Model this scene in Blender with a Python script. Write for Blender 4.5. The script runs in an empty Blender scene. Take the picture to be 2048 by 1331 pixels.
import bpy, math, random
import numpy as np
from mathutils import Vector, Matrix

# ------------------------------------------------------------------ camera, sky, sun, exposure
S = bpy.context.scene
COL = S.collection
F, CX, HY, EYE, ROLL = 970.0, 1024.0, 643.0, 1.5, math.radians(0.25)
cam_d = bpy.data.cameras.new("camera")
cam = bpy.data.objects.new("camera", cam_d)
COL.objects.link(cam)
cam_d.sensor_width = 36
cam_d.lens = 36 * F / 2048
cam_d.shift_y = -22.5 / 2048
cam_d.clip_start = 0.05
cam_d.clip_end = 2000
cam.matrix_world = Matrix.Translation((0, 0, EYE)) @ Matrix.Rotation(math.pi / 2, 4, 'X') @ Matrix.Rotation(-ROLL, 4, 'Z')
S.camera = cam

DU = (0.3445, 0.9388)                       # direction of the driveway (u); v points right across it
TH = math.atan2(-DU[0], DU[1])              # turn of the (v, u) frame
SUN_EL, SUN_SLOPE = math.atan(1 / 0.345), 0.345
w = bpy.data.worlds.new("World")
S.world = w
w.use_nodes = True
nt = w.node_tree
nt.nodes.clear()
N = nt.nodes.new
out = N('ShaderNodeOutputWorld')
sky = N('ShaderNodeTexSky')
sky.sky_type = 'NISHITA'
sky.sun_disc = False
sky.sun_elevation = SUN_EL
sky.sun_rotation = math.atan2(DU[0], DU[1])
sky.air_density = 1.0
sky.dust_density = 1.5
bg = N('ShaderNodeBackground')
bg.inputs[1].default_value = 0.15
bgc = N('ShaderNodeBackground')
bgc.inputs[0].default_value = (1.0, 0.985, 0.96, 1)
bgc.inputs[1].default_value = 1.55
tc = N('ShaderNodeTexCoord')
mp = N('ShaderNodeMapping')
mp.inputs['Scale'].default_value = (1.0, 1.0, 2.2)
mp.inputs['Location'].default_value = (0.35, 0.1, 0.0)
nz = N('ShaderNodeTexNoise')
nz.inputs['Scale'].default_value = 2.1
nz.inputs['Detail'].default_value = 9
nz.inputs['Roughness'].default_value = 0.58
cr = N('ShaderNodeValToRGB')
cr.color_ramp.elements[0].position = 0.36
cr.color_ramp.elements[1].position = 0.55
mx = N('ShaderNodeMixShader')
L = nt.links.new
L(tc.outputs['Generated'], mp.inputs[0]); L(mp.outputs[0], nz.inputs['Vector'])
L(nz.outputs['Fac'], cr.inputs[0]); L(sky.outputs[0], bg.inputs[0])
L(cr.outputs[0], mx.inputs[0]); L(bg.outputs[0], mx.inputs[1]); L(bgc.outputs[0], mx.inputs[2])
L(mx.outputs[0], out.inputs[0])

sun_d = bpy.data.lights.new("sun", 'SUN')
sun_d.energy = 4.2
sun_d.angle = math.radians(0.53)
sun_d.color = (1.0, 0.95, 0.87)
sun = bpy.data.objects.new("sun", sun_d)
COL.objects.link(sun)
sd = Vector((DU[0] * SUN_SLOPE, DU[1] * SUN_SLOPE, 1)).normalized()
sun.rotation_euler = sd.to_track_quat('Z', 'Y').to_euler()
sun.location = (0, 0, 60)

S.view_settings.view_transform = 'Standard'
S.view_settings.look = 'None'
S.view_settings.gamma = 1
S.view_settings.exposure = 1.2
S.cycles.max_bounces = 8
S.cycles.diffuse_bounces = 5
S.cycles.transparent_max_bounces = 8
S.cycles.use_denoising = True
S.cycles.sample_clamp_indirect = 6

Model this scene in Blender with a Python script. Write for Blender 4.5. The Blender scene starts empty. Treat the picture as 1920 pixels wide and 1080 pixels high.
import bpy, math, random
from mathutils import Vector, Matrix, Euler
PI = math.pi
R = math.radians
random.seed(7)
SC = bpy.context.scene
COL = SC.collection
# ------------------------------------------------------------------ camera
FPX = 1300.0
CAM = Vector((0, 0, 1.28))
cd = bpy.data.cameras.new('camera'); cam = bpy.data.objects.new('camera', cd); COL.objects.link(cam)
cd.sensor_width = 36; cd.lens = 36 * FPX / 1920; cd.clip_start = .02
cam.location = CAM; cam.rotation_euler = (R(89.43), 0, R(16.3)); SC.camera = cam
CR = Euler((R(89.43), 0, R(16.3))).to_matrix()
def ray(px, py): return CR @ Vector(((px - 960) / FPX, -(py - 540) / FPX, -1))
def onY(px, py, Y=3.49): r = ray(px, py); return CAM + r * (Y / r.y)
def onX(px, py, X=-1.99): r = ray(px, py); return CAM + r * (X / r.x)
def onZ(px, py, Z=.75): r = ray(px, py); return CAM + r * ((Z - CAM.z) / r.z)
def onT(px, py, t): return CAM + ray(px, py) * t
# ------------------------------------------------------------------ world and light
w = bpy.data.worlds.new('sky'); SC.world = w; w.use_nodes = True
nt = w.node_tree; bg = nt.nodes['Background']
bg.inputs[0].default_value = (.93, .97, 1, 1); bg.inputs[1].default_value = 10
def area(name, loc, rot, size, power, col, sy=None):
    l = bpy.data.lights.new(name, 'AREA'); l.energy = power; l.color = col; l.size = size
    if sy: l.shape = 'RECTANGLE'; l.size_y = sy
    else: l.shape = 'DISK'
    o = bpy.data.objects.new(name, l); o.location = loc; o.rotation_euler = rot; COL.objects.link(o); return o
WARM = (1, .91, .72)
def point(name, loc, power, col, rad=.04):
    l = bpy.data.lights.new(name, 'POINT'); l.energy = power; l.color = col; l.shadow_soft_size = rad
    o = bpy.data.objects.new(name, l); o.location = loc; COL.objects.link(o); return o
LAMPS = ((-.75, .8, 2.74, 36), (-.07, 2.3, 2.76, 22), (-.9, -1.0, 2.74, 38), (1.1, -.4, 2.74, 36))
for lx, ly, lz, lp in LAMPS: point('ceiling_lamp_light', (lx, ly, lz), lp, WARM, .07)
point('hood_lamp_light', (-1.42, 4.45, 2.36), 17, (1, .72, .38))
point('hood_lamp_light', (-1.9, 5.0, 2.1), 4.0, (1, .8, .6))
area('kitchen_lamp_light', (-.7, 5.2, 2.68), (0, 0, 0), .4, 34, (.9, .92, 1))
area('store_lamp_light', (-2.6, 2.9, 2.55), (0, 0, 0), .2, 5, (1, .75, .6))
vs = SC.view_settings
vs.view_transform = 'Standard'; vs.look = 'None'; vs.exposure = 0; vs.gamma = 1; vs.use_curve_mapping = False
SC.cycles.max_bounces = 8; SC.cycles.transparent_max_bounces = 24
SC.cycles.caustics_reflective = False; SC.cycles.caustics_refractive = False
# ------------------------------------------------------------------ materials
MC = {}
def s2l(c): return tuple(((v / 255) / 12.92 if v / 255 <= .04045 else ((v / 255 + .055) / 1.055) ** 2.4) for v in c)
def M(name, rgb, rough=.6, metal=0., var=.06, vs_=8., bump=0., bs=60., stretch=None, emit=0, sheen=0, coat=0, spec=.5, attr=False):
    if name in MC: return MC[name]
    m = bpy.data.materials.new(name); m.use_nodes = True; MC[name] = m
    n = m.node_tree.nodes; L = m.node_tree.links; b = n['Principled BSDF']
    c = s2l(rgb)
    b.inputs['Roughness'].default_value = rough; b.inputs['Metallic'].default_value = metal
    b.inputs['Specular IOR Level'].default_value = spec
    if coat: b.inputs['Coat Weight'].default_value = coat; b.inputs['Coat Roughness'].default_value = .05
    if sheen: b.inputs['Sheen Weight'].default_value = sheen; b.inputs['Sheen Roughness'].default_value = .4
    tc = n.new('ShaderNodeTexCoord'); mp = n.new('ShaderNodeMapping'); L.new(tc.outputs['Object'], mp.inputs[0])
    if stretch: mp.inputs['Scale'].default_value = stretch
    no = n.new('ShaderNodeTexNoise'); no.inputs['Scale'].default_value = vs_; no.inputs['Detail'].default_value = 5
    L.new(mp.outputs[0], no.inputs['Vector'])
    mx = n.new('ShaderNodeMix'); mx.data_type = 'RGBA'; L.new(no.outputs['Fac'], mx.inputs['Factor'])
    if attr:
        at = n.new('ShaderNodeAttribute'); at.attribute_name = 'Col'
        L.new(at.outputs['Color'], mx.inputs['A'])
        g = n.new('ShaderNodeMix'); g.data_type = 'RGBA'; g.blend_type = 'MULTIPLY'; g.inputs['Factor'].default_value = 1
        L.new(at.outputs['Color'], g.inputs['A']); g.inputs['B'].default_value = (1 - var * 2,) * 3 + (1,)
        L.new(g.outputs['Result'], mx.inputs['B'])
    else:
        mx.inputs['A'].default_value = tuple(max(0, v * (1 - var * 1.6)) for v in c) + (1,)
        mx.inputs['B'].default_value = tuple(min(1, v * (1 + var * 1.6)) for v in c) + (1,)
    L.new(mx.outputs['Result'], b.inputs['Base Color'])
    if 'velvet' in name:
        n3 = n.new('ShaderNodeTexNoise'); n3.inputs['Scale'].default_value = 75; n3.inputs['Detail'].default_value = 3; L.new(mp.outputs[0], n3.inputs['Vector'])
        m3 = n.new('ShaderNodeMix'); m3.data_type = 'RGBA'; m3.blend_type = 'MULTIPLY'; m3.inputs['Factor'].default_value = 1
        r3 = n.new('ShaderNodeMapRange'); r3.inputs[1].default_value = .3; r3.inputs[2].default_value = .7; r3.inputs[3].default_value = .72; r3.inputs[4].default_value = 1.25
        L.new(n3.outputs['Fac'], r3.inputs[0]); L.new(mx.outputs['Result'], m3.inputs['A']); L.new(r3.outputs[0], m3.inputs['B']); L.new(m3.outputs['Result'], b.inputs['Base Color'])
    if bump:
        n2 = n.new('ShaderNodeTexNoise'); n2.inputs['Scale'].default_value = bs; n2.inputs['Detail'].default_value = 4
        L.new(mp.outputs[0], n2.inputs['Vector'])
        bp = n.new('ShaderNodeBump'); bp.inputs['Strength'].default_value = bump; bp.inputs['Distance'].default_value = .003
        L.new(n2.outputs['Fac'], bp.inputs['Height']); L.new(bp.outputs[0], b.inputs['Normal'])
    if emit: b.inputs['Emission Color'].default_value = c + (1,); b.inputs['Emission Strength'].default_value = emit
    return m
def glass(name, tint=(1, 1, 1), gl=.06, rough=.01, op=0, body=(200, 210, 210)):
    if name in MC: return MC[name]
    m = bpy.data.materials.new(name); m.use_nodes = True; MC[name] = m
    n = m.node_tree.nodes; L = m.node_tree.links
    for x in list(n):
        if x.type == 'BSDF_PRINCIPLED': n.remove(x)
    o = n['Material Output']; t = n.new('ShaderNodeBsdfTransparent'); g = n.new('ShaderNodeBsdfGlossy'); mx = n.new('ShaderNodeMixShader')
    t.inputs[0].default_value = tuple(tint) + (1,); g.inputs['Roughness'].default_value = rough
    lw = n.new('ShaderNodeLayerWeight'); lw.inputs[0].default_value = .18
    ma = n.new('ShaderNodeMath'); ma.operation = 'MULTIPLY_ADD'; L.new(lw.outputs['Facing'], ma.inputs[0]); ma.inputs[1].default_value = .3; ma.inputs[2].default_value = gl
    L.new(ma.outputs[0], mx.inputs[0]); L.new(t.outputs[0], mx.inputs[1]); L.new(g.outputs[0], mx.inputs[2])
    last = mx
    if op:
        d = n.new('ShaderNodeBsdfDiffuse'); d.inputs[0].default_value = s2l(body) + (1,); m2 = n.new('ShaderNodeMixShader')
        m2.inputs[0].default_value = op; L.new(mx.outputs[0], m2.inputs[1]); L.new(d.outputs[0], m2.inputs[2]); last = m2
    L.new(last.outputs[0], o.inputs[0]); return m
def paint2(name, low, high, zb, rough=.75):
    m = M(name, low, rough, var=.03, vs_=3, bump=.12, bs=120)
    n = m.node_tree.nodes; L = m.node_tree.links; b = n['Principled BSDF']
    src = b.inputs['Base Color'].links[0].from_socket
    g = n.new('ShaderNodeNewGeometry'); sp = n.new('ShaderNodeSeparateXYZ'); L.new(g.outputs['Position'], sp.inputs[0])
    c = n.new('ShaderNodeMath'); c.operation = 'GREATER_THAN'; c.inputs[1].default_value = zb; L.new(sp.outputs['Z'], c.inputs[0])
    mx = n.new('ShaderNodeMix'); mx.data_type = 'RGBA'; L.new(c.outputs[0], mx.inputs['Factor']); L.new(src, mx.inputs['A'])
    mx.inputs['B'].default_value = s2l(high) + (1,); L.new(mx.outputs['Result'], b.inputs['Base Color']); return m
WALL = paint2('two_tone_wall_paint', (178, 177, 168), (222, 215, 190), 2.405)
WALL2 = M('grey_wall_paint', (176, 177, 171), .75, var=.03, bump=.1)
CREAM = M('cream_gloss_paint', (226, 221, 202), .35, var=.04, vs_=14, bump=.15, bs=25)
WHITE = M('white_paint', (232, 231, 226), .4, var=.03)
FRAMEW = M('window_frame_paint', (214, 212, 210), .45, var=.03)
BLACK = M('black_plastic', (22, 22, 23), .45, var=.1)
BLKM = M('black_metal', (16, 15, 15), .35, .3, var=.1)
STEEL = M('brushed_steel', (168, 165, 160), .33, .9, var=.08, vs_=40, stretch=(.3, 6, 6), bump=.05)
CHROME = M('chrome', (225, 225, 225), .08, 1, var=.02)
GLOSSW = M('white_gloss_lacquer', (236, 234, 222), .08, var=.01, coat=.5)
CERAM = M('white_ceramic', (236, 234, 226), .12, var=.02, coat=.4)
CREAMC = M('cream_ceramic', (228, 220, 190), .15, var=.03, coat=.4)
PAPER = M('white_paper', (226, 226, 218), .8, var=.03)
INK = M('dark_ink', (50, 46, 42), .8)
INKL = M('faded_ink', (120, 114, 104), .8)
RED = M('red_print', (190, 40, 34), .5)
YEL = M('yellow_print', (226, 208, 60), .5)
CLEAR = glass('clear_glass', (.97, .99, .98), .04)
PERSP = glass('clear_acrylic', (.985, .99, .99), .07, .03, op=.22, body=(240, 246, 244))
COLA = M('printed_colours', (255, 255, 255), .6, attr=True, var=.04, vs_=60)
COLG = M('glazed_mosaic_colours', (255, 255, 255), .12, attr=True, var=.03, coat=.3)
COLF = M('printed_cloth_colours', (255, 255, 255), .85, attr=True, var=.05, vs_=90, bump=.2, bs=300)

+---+

Exercise details =
Only the number is wanted: how many lines of the material contain the word "with"?

Output for this exercise =
2